Schwierig oder leicht hat eigentlich nicht so viel damit zu tun, ob ein Stoff historisch oder zeitgenössisch ist. Schwierig oder leicht hat damit zu tun, welche Nähe man zur Figur empfindet oder wie sehr man sie vielleicht verändern muss, was man bei sich selbst vielleicht durchstoßen muss, um die Figur zu verstehen. Bei einem historischen Film versucht man die Geschichte kennen zu lernen und die Grenzen der Menschen. Ich habe mir zur Vorbereitung alte Gemälde angeguckt und darauf geachtet, wie die Leute die Hände gefaltet hatten, welche Kleidung sie trugen und welche Pose sie einnahmen. Insofern ist es schon ein Unterschied, ob ich eine Hildegard von Bingen oder eine Frau von Heute verkörpere.

Sie haben schon mehrmals unter der Regie von Margarethe von Trotta gespielt. Was verbindet Sie über die Jahrzehnte?
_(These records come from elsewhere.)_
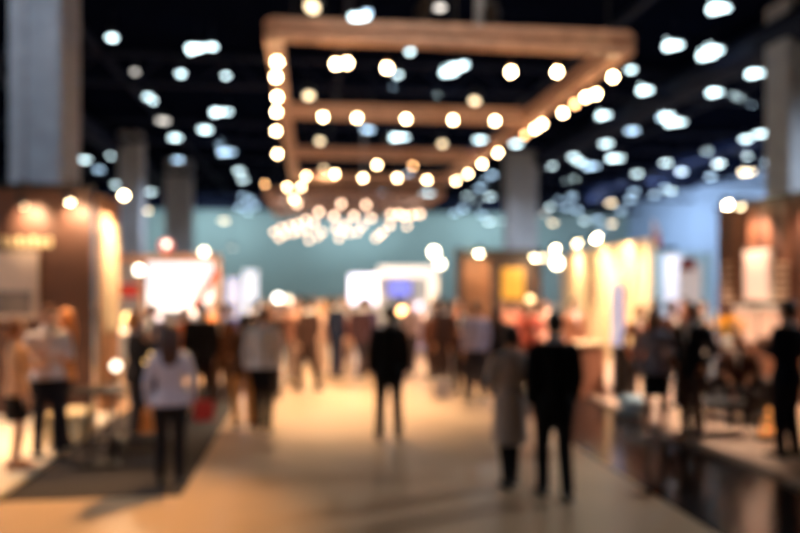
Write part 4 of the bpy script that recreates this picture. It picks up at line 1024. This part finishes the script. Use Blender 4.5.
# unseen spots added to brighten stands, people, flowers and near column
def down(x, y, z, e, c, spot=95, dx=0, dy=0): light('SPOT', (x, y, z), e, c, (x+dx, y+dy, 0), size=.12, spot=spot, blend=.7)
OR = (1,.62,.32)
down(-4.7, 9.6, 3.9, 620, OR, 80, .2, .6)
down(-3.6, 9.4, 4.2, 300, OR, 70)
down(-2.9, 14.6, 3.6, 800, OR)
down(-3.4, 18.5, 3.8, 900, OR)
down(6.3, 11.0, 4.0, 800, (1,.70,.50), 100)
down(6.3, 14.5, 4.0, 1400, (1,.70,.50), 100)
down(6.4, 18.0, 4.0, 1300, (1,.68,.46), 100)
_f = G(727, 398); light('SPOT', (_f.x-1.0, _f.y-2.2, 3.8), 600, (1,.74,.44), (_f.x, _f.y, 1.4), size=.12, spot=34, blend=.8)
light('SPOT', (-2.4, 11.2, 3.8), 2000, (1,.60,.28), (-4.5, 9.6, 1.3), size=.12, spot=60, blend=.8)
light('SPOT', (-5.0, 9.2, 8.6), 750, (.76,.88,1), (-5.3, 14.6, 5.8), size=.2, spot=50, blend=.8)
light('SPOT', (8.4, 17.5, 3.9), 700, (.92,.95,1), (10.2, 22.5, 1.8), size=.12, spot=70)
# unseen spots added between camera and truss, and cool light falling from the roof
light('SPOT', (2.2, 3.2, 8.6), 1500, (1,.80,.62), (2.2, 11.2, 5.9), size=.2, spot=50, blend=.7)
light('SPOT', (-1.2, 2.2, 5.6), 480, (.92,.90,1), (-1.7, 8.2, 1.0), size=.15, spot=24, blend=.8)
for x, y in ((-14, 8), (-12, 24), (-4, 36), (8, 34), (14, 12), (16, 30)): light('SPOT', (x, y, 8.6), 3400, (.78,.90,1), (x, y, 0), size=.3, spot=150, blend=.6)
# wash along the back# wash along the back and right walls
for x in (-20, -8, 4, 16): light('AREA', (x, 61.5, 8.2), 520, (.88,.97,1.0), (x, 66, 4.0), size=8, sx=.4)
for y in (26, 40, 54): light('AREA', (21.0, y, 8.4), 1400, (.82,.90,1.0), (29.5, y, 4.5), size=8, sx=.7)

# ================================================================== camera
cam = bpy.data.cameras.new('camera'); co = bpy.data.objects.new('camera', cam); COL.objects.link(co)
co.location = (0, 0, HC); co.rotation_euler = (PI/2, 0, -TH)
cam.sensor_width = 36; cam.lens = 36*FPX/800
cam.shift_y = (HORIZ - 266.5)/800
cam.clip_end = 200
cam.dof.use_dof = True; cam.dof.focus_distance = .8; cam.dof.aperture_fstop = 2.2
S.camera = co
S.view_settings.view_transform = 'Standard'; S.view_settings.look = 'None'
S.view_settings.exposure = 0; S.view_settings.gamma = 1; S.view_settings.use_curve_mapping = False
S.cycles.use_denoising = True; S.cycles.use_adaptive_sampling = False
S.cycles.max_bounces = 6; S.cycles.sample_clamp_indirect = 4
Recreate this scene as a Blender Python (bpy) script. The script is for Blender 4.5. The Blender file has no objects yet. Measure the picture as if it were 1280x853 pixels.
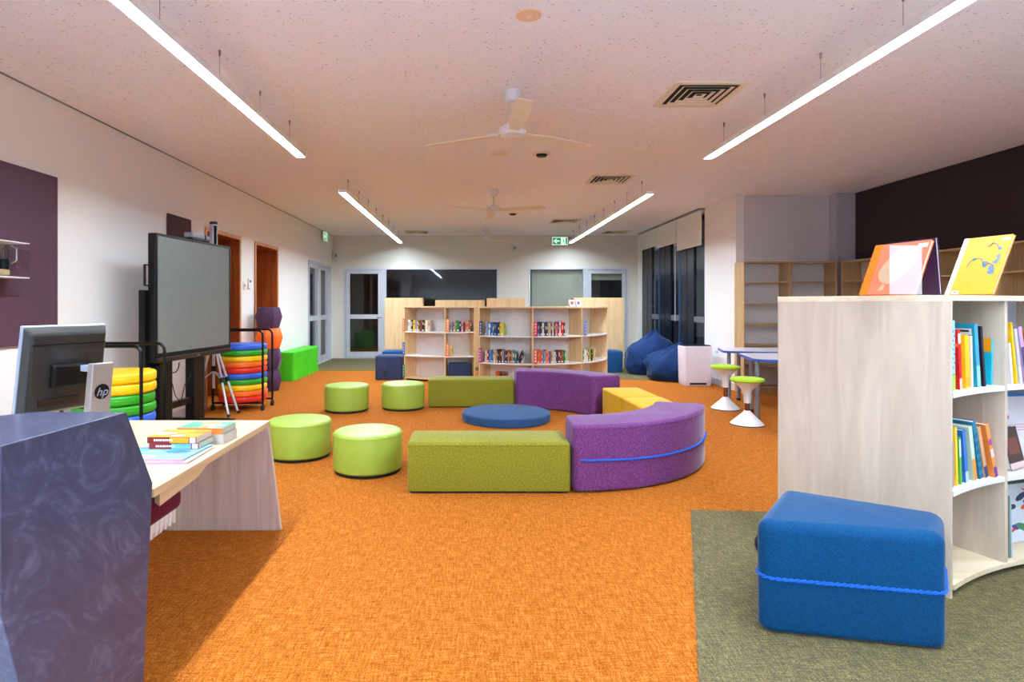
import bpy, bmesh, math, random
from mathutils import Vector, noise
R = math.radians
PI = math.pi
random.seed(7)
scene = bpy.context.scene
COL = scene.collection

# ------------------------------------------------------------------ camera model (1280x853)
F, CX, CY, EYE = 740.0, 589.0, 380.0, 1.28
CEIL = 2.874
XL, XR, XRR, YF = -3.24, 3.885, 5.535, 13.83
def fl(px, py, z=0.0):
    Y = F * (EYE - z) / (py - CY)
    return ((px - CX) * Y / F, Y)
def at(px, py, Y):
    return Vector(((px - CX) * Y / F, Y, EYE - (py - CY) * Y / F))
def lx(px, Y):
    return (px - CX) * Y / F

cam = bpy.data.cameras.new('camera')
cam.sensor_width = 36.0
cam.lens = F / 1280 * 36
cam.shift_x = (640 - CX) / 1280
cam.shift_y = -(426.5 - CY) / 1280
cam.clip_start = 0.05
co = bpy.data.objects.new('camera', cam)
COL.objects.link(co)
co.location = (0, 0, EYE)
co.rotation_euler = (R(90), 0, 0)
scene.camera = co

# ------------------------------------------------------------------ materials
def lin(c):
    out = []
    for v in c:
        v = v / 255.0
        out.append(v / 12.92 if v <= 0.04045 else ((v + 0.055) / 1.055) ** 2.4)
    return tuple(out) + (1.0,)

def newmat(name):
    m = bpy.data.materials.new(name)
    m.use_nodes = True
    nt = m.node_tree
    b = nt.nodes['Principled BSDF']
    return m, nt, b

def N(nt, t, **kw):
    n = nt.nodes.new(t)
    for k, v in kw.items():
        if k in n.inputs:
            n.inputs[k].default_value = v
        else:
            setattr(n, k, v)
    return n

MC = {}
def plain(name, c, rough=0.5, metal=0.0, spec=0.5, var=0.04):
    if name in MC:
        return MC[name]
    m, nt, b = newmat(name)
    tc = N(nt, 'ShaderNodeTexCoord')
    nz = N(nt, 'ShaderNodeTexNoise')
    nz.inputs['Scale'].default_value = 14.0
    nz.inputs['Detail'].default_value = 3.0
    nt.links.new(tc.outputs['Object'], nz.inputs['Vector'])
    rp = N(nt, 'ShaderNodeValToRGB')
    l = lin(c)
    rp.color_ramp.elements[0].position = 0.3
    rp.color_ramp.elements[1].position = 0.7
    rp.color_ramp.elements[0].color = tuple(x * (1 - var) for x in l[:3]) + (1,)
    rp.color_ramp.elements[1].color = tuple(min(1, x * (1 + var)) for x in l[:3]) + (1,)
    nt.links.new(nz.outputs['Fac'], rp.inputs['Fac'])
    nt.links.new(rp.outputs['Color'], b.inputs['Base Color'])
    b.inputs['Roughness'].default_value = rough
    b.inputs['Metallic'].default_value = metal
    b.inputs['Specular IOR Level'].default_value = spec
    MC[name] = m
    return m

def fabric(name, c, scale=260.0, var=0.28, bump=0.35, sheen=0.2, wmix=0.3):
    m, nt, b = newmat(name)
    tc = N(nt, 'ShaderNodeTexCoord')
    nz = N(nt, 'ShaderNodeTexNoise')
    nz.inputs['Scale'].default_value = scale
    nz.inputs['Detail'].default_value = 3.0
    nz.inputs['Roughness'].default_value = 0.7
    nt.links.new(tc.outputs['Object'], nz.inputs['Vector'])
    mp = N(nt, 'ShaderNodeMapping')
    mp.inputs['Rotation'].default_value = (0.5, 0.6, 0.3)
    nt.links.new(tc.outputs['Object'], mp.inputs['Vector'])
    wv = N(nt, 'ShaderNodeTexWave')
    wv.inputs['Scale'].default_value = scale * 0.35
    wv.inputs['Distortion'].default_value = 3.0
    wv.inputs['Detail'].default_value = 2.0
    nt.links.new(mp.outputs['Vector'], wv.inputs['Vector'])
    mx = N(nt, 'ShaderNodeMix')
    mx.data_type = 'FLOAT'
    mx.inputs[0].default_value = wmix
    nt.links.new(nz.outputs['Fac'], mx.inputs[2])
    nt.links.new(wv.outputs['Fac'], mx.inputs[3])
    rp = N(nt, 'ShaderNodeValToRGB')
    l = lin(c)
    rp.color_ramp.elements[0].position = 0.25
    rp.color_ramp.elements[1].position = 0.75
    rp.color_ramp.elements[0].color = tuple(x * (1 - var) for x in l[:3]) + (1,)
    rp.color_ramp.elements[1].color = tuple(min(1, x * (1 + var)) for x in l[:3]) + (1,)
    nt.links.new(mx.outputs[0], rp.inputs['Fac'])
    nt.links.new(rp.outputs['Color'], b.inputs['Base Color'])
    bp = N(nt, 'ShaderNodeBump')
    bp.inputs['Strength'].default_value = bump
    bp.inputs['Distance'].default_value = 0.002
    nt.links.new(mx.outputs[0], bp.inputs['Height'])
    nt.links.new(bp.outputs['Normal'], b.inputs['Normal'])
    b.inputs['Roughness'].default_value = 0.85
    b.inputs['Specular IOR Level'].default_value = 0.12
    b.inputs['Sheen Weight'].default_value = sheen
    b.inputs['Sheen Roughness'].default_value = 0.3
    return m

def wood(name, c1, c2, stretch=(14, 14, 0.9), rough=0.45):
    m, nt, b = newmat(name)
    tc = N(nt, 'ShaderNodeTexCoord')
    mp = N(nt, 'ShaderNodeMapping')
    mp.inputs['Scale'].default_value = stretch
    nt.links.new(tc.outputs['Object'], mp.inputs['Vector'])
    nz = N(nt, 'ShaderNodeTexNoise')
    nz.inputs['Scale'].default_value = 1.6
    nz.inputs['Detail'].default_value = 5.0
    nz.inputs['Roughness'].default_value = 0.6
    nz.inputs['Distortion'].default_value = 0.8
    nt.links.new(mp.outputs['Vector'], nz.inputs['Vector'])
    rp = N(nt, 'ShaderNodeValToRGB')
    rp.color_ramp.elements[0].position = 0.32
    rp.color_ramp.elements[1].position = 0.66
    rp.color_ramp.elements[0].color = lin(c1)
    rp.color_ramp.elements[1].color = lin(c2)
    nt.links.new(nz.outputs['Fac'], rp.inputs['Fac'])
    nt.links.new(rp.outputs['Color'], b.inputs['Base Color'])
    b.inputs['Roughness'].default_value = rough
    b.inputs['Specular IOR Level'].default_value = 0.35
    return m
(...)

Sicherlich eine Freundschaft. Für mich ist es immer besonders schön, mit Margarethe von Trotta zu arbeiten, weil sie selbst Schauspielerin war und Schauspieler wirklich versteht und somit beide Positionen kennt. Sie hilft und hört ganz genau hin. Zudem finde ich sie als Person spannend, auf der einen Seite ist sie klug und intellektuell, auf der anderen sehr warmherzig und allen möglichen Dingen offen gegenüber – auch irrationalen. Als sie anfing, Filme zu machen, mussten Frauen innerhalb der Männer bestimmten Filmwelt noch ziemlich kämpfen. Und da erschien sie manchmal härter als sie ist, weil sie sich durchsetzen musste. Die andere Seite von ihr, eine sehr humorvolle, ist über die Jahre immer noch größer geworden.